STORED DATA |
_ _ _

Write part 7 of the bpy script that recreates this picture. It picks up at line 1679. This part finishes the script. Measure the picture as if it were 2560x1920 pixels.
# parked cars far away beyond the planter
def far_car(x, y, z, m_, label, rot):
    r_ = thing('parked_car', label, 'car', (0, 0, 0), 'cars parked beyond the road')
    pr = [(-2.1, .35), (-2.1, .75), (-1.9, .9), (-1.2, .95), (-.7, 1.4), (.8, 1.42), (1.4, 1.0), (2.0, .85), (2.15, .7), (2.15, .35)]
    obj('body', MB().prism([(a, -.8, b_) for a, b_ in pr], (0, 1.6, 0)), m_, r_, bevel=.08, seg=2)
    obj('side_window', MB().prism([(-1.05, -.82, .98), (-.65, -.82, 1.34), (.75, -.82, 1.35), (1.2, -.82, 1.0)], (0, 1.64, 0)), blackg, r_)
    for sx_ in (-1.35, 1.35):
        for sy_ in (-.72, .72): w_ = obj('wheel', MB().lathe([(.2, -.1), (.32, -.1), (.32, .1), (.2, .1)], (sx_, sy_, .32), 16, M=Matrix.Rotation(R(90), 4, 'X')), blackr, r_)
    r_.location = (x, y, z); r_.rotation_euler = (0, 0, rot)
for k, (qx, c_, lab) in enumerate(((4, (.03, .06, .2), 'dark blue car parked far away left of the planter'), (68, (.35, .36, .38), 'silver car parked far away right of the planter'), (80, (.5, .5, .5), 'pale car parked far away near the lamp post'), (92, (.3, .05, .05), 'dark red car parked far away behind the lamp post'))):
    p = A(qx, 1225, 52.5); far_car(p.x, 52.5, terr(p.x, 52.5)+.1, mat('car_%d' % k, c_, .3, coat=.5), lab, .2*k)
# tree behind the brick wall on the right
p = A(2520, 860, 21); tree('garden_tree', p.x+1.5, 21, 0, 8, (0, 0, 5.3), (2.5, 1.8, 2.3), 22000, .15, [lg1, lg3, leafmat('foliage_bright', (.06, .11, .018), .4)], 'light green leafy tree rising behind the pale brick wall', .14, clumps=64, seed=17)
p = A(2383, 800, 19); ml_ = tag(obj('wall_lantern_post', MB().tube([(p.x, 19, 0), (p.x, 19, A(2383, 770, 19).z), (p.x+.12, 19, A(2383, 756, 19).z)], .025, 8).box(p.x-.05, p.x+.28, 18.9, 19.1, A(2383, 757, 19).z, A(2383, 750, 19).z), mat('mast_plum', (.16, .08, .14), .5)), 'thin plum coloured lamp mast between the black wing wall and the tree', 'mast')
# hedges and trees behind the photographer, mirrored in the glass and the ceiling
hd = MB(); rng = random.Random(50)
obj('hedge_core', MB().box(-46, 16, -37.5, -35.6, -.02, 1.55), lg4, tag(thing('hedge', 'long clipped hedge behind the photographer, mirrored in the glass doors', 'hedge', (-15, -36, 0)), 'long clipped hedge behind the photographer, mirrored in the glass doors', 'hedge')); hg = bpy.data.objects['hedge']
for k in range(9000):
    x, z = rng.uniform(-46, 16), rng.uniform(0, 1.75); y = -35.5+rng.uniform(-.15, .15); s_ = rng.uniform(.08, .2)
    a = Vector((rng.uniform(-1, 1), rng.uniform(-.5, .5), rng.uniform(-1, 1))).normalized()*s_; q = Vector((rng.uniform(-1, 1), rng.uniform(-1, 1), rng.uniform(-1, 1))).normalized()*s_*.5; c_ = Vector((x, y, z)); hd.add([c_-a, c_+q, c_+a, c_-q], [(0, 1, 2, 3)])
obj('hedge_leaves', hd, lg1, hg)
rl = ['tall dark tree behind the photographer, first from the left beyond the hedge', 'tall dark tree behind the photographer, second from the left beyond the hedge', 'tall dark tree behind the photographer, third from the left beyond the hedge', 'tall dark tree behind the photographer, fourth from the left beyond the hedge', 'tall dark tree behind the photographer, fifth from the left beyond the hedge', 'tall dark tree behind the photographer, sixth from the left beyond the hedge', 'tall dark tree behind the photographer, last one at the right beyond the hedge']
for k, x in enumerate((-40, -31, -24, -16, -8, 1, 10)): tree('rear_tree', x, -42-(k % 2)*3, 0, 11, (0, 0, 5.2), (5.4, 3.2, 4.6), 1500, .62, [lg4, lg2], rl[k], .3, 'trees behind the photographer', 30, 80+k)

_ _ _

Reproduce the material exactly, with every line intact.

ANSWER TO THIS TASK |
Write part 7 of the bpy script that recreates this picture. It picks up at line 1679. This part finishes the script. Measure the picture as if it were 2560x1920 pixels.
# parked cars far away beyond the planter
def far_car(x, y, z, m_, label, rot):
    r_ = thing('parked_car', label, 'car', (0, 0, 0), 'cars parked beyond the road')
    pr = [(-2.1, .35), (-2.1, .75), (-1.9, .9), (-1.2, .95), (-.7, 1.4), (.8, 1.42), (1.4, 1.0), (2.0, .85), (2.15, .7), (2.15, .35)]
    obj('body', MB().prism([(a, -.8, b_) for a, b_ in pr], (0, 1.6, 0)), m_, r_, bevel=.08, seg=2)
    obj('side_window', MB().prism([(-1.05, -.82, .98), (-.65, -.82, 1.34), (.75, -.82, 1.35), (1.2, -.82, 1.0)], (0, 1.64, 0)), blackg, r_)
    for sx_ in (-1.35, 1.35):
        for sy_ in (-.72, .72): w_ = obj('wheel', MB().lathe([(.2, -.1), (.32, -.1), (.32, .1), (.2, .1)], (sx_, sy_, .32), 16, M=Matrix.Rotation(R(90), 4, 'X')), blackr, r_)
    r_.location = (x, y, z); r_.rotation_euler = (0, 0, rot)
for k, (qx, c_, lab) in enumerate(((4, (.03, .06, .2), 'dark blue car parked far away left of the planter'), (68, (.35, .36, .38), 'silver car parked far away right of the planter'), (80, (.5, .5, .5), 'pale car parked far away near the lamp post'), (92, (.3, .05, .05), 'dark red car parked far away behind the lamp post'))):
    p = A(qx, 1225, 52.5); far_car(p.x, 52.5, terr(p.x, 52.5)+.1, mat('car_%d' % k, c_, .3, coat=.5), lab, .2*k)
# tree behind the brick wall on the right
p = A(2520, 860, 21); tree('garden_tree', p.x+1.5, 21, 0, 8, (0, 0, 5.3), (2.5, 1.8, 2.3), 22000, .15, [lg1, lg3, leafmat('foliage_bright', (.06, .11, .018), .4)], 'light green leafy tree rising behind the pale brick wall', .14, clumps=64, seed=17)
p = A(2383, 800, 19); ml_ = tag(obj('wall_lantern_post', MB().tube([(p.x, 19, 0), (p.x, 19, A(2383, 770, 19).z), (p.x+.12, 19, A(2383, 756, 19).z)], .025, 8).box(p.x-.05, p.x+.28, 18.9, 19.1, A(2383, 757, 19).z, A(2383, 750, 19).z), mat('mast_plum', (.16, .08, .14), .5)), 'thin plum coloured lamp mast between the black wing wall and the tree', 'mast')
# hedges and trees behind the photographer, mirrored in the glass and the ceiling
hd = MB(); rng = random.Random(50)
obj('hedge_core', MB().box(-46, 16, -37.5, -35.6, -.02, 1.55), lg4, tag(thing('hedge', 'long clipped hedge behind the photographer, mirrored in the glass doors', 'hedge', (-15, -36, 0)), 'long clipped hedge behind the photographer, mirrored in the glass doors', 'hedge')); hg = bpy.data.objects['hedge']
for k in range(9000):
    x, z = rng.uniform(-46, 16), rng.uniform(0, 1.75); y = -35.5+rng.uniform(-.15, .15); s_ = rng.uniform(.08, .2)
    a = Vector((rng.uniform(-1, 1), rng.uniform(-.5, .5), rng.uniform(-1, 1))).normalized()*s_; q = Vector((rng.uniform(-1, 1), rng.uniform(-1, 1), rng.uniform(-1, 1))).normalized()*s_*.5; c_ = Vector((x, y, z)); hd.add([c_-a, c_+q, c_+a, c_-q], [(0, 1, 2, 3)])
obj('hedge_leaves', hd, lg1, hg)
rl = ['tall dark tree behind the photographer, first from the left beyond the hedge', 'tall dark tree behind the photographer, second from the left beyond the hedge', 'tall dark tree behind the photographer, third from the left beyond the hedge', 'tall dark tree behind the photographer, fourth from the left beyond the hedge', 'tall dark tree behind the photographer, fifth from the left beyond the hedge', 'tall dark tree behind the photographer, sixth from the left beyond the hedge', 'tall dark tree behind the photographer, last one at the right beyond the hedge']
for k, x in enumerate((-40, -31, -24, -16, -8, 1, 10)): tree('rear_tree', x, -42-(k % 2)*3, 0, 11, (0, 0, 5.2), (5.4, 3.2, 4.6), 1500, .62, [lg4, lg2], rl[k], .3, 'trees behind the photographer', 30, 80+k)